_Aim_. Going through the material below, please gather all lines with the word "part" in them.

_Data excerpt_.

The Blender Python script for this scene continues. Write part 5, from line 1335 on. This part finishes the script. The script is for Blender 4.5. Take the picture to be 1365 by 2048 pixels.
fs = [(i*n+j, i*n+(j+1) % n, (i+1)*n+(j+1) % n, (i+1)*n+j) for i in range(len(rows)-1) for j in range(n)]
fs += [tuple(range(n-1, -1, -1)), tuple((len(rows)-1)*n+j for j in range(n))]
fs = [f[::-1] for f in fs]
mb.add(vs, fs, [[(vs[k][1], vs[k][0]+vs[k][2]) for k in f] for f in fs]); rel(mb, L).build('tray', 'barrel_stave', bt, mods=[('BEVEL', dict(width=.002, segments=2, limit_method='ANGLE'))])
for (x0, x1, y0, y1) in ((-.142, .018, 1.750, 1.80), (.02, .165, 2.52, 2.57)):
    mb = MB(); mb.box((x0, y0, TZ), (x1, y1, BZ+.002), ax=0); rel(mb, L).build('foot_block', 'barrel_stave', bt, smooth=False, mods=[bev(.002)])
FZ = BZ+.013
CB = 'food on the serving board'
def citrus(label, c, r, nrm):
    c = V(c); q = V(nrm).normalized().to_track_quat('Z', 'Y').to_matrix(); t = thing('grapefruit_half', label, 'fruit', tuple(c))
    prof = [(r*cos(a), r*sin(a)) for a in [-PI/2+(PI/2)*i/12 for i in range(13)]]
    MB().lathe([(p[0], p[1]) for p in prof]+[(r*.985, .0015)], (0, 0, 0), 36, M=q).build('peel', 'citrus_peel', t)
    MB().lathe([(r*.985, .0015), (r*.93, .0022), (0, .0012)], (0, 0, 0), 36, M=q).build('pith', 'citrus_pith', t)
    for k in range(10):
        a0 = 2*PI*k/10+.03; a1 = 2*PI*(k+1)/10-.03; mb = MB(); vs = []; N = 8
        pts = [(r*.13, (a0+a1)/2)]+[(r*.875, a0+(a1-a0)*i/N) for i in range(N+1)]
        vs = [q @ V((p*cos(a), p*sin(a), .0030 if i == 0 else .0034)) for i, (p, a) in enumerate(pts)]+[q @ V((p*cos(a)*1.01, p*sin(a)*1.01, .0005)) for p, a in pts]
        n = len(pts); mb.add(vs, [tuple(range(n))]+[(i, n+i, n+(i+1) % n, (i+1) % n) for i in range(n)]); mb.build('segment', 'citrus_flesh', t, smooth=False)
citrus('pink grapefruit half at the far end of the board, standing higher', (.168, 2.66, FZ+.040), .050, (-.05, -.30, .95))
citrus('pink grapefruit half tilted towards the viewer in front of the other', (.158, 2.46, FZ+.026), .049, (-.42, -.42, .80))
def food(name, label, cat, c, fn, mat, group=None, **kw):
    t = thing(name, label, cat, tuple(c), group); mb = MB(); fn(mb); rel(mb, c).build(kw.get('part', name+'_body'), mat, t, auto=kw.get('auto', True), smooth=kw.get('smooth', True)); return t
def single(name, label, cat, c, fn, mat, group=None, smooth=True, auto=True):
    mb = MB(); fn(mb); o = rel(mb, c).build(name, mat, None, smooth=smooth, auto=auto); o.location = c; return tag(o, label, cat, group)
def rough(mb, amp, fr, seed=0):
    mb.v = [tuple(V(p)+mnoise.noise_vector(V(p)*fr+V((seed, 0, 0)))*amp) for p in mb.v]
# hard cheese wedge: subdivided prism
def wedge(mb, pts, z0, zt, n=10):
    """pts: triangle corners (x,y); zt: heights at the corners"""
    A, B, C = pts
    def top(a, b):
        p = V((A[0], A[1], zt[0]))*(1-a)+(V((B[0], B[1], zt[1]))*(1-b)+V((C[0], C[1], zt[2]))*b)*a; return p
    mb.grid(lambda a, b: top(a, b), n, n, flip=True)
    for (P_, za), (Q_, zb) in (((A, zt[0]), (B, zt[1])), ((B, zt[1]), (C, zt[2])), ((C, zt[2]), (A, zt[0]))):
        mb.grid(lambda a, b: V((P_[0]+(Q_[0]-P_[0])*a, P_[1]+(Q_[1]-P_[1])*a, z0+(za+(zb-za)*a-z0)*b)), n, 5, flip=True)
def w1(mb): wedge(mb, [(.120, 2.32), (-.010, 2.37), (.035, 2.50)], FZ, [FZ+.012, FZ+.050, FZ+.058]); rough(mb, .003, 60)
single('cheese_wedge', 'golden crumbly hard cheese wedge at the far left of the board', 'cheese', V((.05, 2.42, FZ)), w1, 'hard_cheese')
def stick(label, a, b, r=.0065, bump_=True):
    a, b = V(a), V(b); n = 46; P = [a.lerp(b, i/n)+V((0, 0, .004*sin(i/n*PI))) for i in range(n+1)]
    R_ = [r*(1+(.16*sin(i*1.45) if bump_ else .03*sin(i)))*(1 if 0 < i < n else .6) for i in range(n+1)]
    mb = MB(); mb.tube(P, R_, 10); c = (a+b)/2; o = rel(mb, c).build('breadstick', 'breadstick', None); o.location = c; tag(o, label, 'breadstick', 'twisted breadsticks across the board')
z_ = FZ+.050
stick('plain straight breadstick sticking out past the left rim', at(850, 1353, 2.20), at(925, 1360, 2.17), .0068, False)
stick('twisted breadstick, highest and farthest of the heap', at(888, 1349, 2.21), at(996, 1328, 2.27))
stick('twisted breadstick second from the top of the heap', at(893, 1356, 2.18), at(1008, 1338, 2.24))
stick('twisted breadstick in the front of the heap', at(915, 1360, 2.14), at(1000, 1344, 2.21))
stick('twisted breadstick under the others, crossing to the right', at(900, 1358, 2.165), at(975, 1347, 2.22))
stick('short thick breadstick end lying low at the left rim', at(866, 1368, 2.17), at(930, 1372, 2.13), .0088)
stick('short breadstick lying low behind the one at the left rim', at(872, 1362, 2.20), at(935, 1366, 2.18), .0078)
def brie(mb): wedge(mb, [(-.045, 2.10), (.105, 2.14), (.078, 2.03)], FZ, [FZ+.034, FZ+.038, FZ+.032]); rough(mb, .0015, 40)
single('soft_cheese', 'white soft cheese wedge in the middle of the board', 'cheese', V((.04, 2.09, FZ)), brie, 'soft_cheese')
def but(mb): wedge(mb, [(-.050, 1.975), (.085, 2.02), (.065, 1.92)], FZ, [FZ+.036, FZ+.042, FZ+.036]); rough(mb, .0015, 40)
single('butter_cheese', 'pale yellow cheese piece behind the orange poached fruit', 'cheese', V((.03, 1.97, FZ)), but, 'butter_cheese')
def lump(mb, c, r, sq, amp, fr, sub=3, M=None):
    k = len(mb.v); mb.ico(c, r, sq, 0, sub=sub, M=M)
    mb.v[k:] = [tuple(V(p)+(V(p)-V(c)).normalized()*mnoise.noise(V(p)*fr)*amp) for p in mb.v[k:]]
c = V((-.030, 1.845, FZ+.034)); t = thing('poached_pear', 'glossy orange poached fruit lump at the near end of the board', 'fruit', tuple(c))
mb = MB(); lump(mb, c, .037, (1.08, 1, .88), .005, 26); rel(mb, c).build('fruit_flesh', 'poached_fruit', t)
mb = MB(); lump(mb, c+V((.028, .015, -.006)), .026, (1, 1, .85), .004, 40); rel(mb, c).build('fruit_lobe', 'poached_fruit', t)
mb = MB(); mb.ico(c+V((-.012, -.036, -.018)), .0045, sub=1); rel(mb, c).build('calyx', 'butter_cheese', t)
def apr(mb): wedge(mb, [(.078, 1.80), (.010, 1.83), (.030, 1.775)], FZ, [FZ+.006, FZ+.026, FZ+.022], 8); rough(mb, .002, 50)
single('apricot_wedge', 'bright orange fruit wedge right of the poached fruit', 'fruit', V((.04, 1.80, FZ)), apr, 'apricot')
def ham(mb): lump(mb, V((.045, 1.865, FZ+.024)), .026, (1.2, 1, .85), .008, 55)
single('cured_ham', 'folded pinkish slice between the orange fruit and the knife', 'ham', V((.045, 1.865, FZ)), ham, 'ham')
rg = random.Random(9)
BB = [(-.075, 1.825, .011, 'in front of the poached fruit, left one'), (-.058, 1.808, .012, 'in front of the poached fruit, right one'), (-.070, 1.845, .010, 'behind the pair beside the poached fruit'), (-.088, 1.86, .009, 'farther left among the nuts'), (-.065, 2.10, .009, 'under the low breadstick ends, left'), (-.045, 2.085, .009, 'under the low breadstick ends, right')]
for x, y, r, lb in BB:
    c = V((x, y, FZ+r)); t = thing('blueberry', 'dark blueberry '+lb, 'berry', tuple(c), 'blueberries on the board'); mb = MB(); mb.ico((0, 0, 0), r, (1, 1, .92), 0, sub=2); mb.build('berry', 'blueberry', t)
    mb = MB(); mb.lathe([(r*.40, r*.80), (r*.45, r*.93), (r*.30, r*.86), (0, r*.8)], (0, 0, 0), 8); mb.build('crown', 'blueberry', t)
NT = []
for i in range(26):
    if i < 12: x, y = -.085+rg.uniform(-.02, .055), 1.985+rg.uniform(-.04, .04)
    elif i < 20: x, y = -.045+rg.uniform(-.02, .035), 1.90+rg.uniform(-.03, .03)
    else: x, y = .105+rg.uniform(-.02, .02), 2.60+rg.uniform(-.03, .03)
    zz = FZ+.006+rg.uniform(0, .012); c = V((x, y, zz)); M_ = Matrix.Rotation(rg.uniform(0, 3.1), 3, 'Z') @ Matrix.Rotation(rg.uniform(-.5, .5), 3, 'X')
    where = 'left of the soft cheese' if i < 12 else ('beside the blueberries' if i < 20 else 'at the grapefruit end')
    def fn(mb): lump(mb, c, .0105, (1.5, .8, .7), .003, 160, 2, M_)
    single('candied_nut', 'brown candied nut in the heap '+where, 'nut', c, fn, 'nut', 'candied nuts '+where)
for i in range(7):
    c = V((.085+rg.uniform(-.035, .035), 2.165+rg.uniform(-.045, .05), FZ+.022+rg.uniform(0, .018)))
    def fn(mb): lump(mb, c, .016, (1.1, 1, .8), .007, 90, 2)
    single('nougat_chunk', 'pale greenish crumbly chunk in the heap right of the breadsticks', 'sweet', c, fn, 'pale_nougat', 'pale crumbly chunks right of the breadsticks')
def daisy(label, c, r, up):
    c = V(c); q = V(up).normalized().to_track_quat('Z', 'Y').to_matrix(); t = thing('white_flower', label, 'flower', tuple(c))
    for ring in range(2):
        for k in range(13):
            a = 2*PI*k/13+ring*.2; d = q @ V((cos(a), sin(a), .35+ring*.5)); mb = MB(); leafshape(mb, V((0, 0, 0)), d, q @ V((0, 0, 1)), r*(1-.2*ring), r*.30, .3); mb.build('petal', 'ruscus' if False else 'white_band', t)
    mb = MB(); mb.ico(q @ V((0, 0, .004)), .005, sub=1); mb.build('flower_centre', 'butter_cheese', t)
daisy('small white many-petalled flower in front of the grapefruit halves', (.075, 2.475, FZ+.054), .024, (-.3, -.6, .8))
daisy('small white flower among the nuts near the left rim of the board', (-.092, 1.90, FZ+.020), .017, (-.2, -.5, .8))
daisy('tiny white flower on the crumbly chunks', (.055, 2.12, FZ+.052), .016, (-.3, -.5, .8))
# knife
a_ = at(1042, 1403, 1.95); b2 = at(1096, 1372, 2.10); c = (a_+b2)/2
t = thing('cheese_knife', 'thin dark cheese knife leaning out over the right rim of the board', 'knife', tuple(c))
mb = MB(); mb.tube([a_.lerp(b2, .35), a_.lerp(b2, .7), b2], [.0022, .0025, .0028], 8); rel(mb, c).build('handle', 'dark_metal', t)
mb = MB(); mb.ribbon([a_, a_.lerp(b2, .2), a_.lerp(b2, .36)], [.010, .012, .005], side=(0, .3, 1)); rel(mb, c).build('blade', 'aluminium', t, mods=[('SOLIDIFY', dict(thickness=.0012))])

_Solution to the exercise_.
The Blender Python script for this scene continues. Write part 5, from line 1335 on. This part finishes the script. The script is for Blender 4.5. Take the picture to be 1365 by 2048 pixels.
    t = thing(name, label, cat, tuple(c), group); mb = MB(); fn(mb); rel(mb, c).build(kw.get('part', name+'_body'), mat, t, auto=kw.get('auto', True), smooth=kw.get('smooth', True)); return t